Martin Woerter, Christian Rammer, Spyros Arvanitis

Last modified: 2010-05-27

Abstract


This paper analyses the relationship between past innovation output, competition, and future innovation input in a dynamic econometric setting. Vives (2008) serves as a conceptual guide for this paper. We distinguish two dimensions of competition that correspond to the concepts of product substitutability and entry barriers due to fixed costs. Product substitutability was proxied by the firms’ assessment of the easiness of the substitutability of their products, entry barriers due to fix costs by the firms’ assessment of how quickly products become technologically obsolete (slow product obsolescence is positively related to high fixed costs). The theoretical expectation is that (1) the degree of product  substitutability is positively correlated with process innovation effort and negatively correlated with product innovation effort; (2) the extent of fixed costs is positively correlated with process innovation effort and negatively correlated with product innovation effort. Based on firm-level panel data for Germany and Switzerland we obtain consistent results for both countries.
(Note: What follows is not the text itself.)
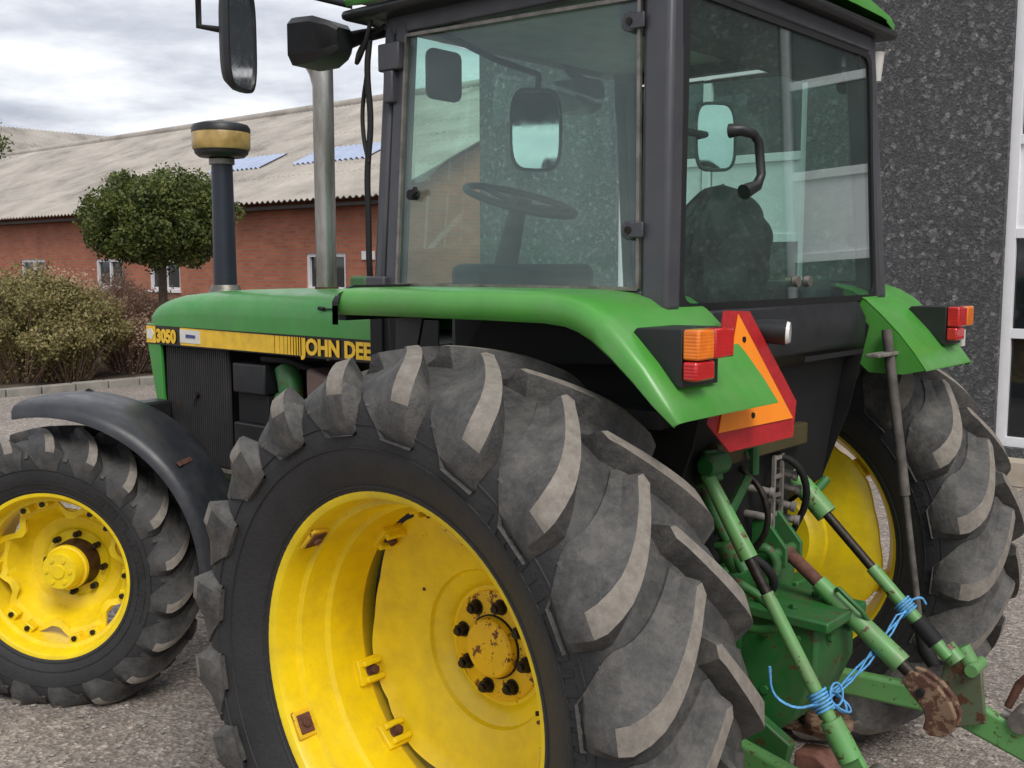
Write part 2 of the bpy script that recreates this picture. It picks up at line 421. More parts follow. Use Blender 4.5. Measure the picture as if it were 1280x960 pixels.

Innovation output in t-1 as measured by the sales share of innovative products is positively related to the degree of product obsolescence in t, and negatively to the degree of substitutability in t in both countries. Further, we find that rapid product obsolescence provides positive incentives for higher – primarily product-oriented – R&D investments in t+1, while high substitutability exerts negative incentives for future R&D investment.